The defendant’s confusion at the second hearing was “apparent” from a review of the record, the Court of Appeals stated.

“At the second plea hearing, the trial court simply asked defendant if he wished to reinstate his ‘prior plea,’” the Court of Appeals explained. “Although the trial court never explained what it meant by ‘prior plea,’ defendant’s understanding of ‘prior plea’ is apparent from his response. As soon as the trial court issued defendant’s sentence, defendant stated that he wanted to withdraw his plea because the trial court ‘didn’t agree with the sentence, with the recommendation.’ When the trial court stated that defendant requested the … Cobbs cap, defendant replied that he ‘never pled guilty to this.’”

Therefore, “it does not appear that defendant was fully aware of the direct consequences of his second guilty plea and, therefore, defendant’s second guilty plea was not understandingly, knowingly, voluntarily, and accurately made,” the Court of Appeals stated.
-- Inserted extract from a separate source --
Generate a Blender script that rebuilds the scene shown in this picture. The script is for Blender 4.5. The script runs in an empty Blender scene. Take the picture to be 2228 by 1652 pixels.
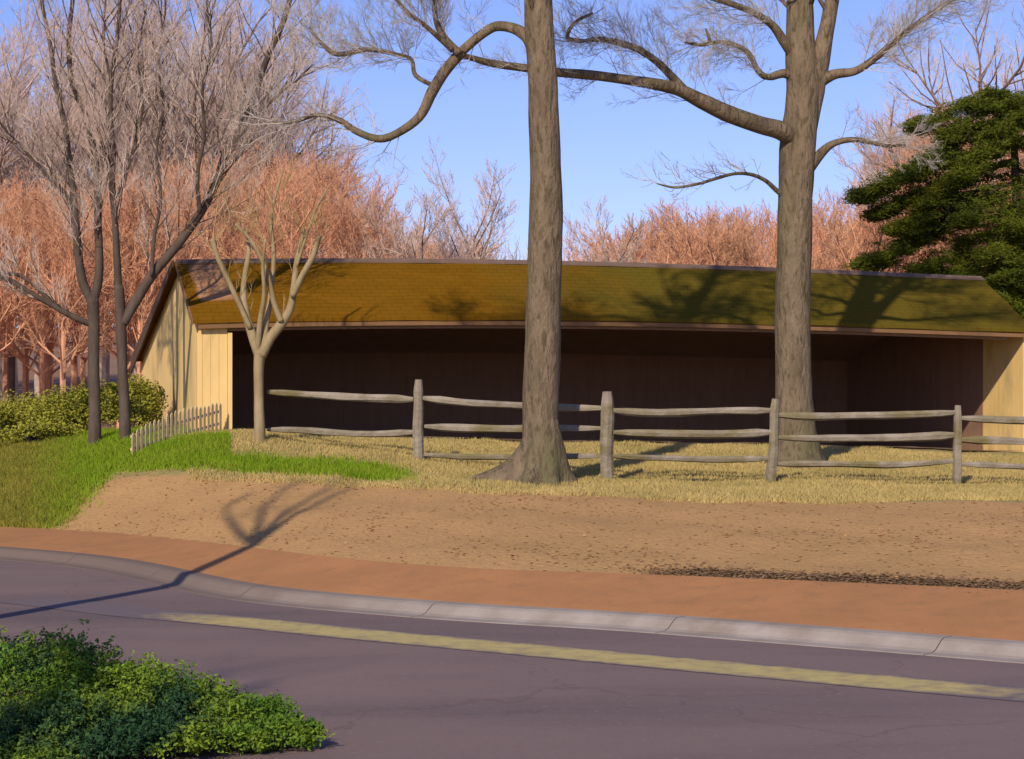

Moreover, “the nature of the trial court’s noncompliance is serious … because it appears from the record before us that the trial court made no effort to ensure that defendant actually knew and understood that he was pleading guilty under the conditions established by the Cobbs cap instead of the conditions of the original agreement,” the Court of Appeals observed. “Because defendant’s second guilty plea was not understandingly, knowingly, voluntarily, and accurately made, the trial court abused its discretion by denying defendant’s motion to withdraw his guilty plea.”

In conclusion, the Court of Appeals held the record demonstrated a “lack of clarity” regarding the sentencing parameters of the plea agreement. As a result, the trial court abused its discretion by denying the defendant’s motion to withdraw his plea.